***** SUPPLIED DATA *****

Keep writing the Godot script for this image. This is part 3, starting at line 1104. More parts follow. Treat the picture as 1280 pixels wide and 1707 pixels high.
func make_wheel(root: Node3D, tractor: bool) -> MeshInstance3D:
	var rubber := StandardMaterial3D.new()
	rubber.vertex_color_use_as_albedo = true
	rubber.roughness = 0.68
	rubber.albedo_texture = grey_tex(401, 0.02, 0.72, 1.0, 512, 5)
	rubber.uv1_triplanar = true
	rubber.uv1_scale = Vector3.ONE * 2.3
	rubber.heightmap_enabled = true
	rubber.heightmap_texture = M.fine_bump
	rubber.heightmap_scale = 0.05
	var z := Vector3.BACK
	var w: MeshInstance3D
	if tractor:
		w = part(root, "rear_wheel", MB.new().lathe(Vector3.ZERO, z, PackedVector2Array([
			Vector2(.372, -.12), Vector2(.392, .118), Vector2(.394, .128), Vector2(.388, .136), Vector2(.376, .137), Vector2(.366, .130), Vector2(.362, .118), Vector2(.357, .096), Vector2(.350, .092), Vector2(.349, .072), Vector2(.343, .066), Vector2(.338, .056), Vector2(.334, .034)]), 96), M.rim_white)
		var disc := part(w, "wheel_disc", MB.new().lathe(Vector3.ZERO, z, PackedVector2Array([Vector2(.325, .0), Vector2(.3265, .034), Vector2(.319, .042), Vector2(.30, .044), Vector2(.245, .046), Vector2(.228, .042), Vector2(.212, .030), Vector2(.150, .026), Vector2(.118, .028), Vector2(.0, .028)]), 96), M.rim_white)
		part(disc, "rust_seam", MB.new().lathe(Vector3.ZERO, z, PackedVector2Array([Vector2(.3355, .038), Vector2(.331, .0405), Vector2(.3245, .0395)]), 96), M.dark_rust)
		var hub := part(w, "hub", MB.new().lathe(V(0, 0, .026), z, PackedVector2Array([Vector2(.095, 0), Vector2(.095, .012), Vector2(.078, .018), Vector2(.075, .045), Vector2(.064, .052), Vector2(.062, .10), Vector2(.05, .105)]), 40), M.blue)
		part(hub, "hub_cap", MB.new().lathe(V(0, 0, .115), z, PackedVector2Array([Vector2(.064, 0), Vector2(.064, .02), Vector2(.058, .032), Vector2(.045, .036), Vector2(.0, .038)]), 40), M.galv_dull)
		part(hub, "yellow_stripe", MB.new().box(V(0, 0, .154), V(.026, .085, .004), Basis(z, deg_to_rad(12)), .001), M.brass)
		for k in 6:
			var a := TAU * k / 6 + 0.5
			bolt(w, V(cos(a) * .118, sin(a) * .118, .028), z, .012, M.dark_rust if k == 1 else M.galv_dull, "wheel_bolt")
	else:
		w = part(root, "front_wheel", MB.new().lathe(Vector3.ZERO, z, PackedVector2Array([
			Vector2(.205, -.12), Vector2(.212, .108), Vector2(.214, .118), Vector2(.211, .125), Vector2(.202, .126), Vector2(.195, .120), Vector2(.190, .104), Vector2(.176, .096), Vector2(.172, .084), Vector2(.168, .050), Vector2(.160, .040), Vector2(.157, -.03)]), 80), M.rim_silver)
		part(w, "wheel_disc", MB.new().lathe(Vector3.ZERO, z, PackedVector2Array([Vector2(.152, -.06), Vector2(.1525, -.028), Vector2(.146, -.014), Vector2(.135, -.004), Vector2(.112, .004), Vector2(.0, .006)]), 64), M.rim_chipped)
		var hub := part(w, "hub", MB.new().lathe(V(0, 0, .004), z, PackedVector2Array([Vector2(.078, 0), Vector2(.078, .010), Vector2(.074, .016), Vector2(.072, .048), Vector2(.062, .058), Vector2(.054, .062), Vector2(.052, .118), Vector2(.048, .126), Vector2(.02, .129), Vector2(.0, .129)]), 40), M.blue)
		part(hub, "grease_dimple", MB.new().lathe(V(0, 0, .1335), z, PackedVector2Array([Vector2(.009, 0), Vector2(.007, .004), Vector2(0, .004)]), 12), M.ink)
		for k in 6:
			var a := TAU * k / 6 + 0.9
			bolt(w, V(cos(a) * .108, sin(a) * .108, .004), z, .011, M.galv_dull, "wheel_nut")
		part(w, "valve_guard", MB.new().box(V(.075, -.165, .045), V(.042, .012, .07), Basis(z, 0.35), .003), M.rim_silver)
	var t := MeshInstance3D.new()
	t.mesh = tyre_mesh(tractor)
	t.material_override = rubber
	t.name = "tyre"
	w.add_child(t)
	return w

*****
***** SUPPLIED DATA *****

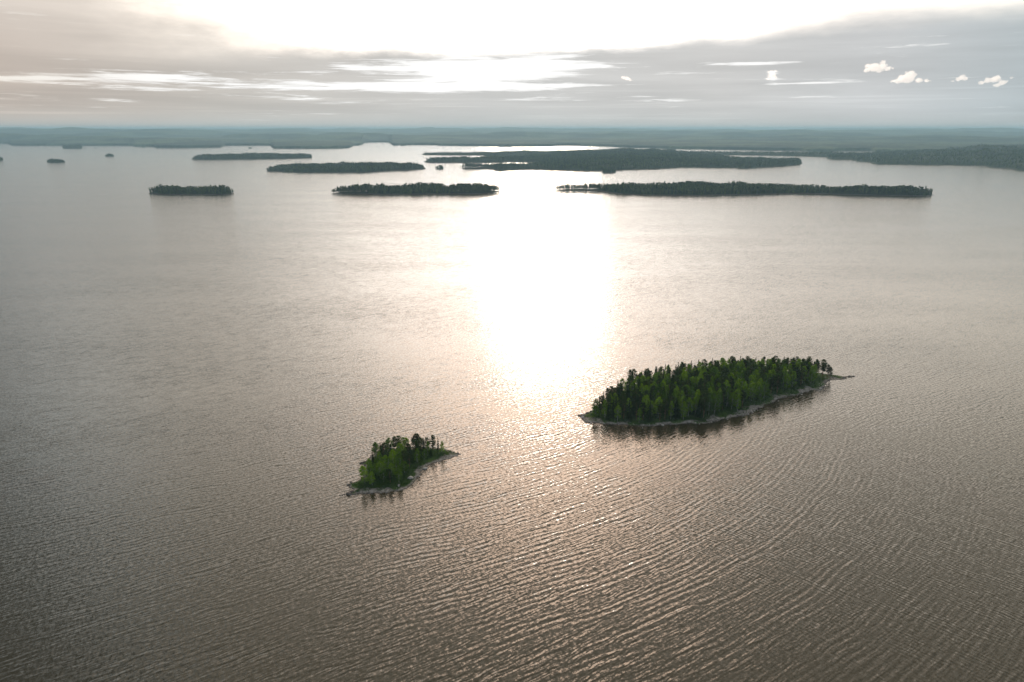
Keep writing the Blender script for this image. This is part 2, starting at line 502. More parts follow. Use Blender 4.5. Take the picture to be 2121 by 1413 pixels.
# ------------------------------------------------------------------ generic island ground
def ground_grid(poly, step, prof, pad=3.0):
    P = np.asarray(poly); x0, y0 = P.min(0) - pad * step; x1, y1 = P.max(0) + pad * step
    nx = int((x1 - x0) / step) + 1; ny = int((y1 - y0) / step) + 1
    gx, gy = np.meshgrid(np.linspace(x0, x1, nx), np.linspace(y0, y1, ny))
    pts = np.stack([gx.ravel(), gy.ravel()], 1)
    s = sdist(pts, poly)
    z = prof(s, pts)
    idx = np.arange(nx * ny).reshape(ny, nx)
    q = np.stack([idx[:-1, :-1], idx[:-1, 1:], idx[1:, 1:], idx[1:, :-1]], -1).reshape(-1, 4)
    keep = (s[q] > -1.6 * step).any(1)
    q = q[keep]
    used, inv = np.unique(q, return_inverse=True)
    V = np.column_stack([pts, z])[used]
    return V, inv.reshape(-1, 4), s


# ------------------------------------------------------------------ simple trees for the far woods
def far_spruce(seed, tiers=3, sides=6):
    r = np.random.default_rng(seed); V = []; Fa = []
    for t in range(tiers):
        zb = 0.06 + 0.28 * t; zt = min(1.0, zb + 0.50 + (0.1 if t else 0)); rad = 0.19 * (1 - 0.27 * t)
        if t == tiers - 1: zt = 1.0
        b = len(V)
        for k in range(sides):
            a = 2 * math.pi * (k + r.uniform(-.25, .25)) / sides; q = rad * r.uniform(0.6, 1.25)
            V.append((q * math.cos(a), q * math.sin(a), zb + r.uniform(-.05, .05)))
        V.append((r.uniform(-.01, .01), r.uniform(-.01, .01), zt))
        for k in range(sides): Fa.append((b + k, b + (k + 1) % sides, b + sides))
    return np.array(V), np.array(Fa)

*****

--- SHORT TASK ---
From the records above, copy every line that holds the word "This".

--- WRITTEN RESPONSE ---
Keep writing the Godot script for this image. This is part 3, starting at line 1104. More parts follow. Treat the picture as 1280 pixels wide and 1707 pixels high.
Keep writing the Blender script for this image. This is part 2, starting at line 502. More parts follow. Use Blender 4.5. Take the picture to be 2121 by 1413 pixels.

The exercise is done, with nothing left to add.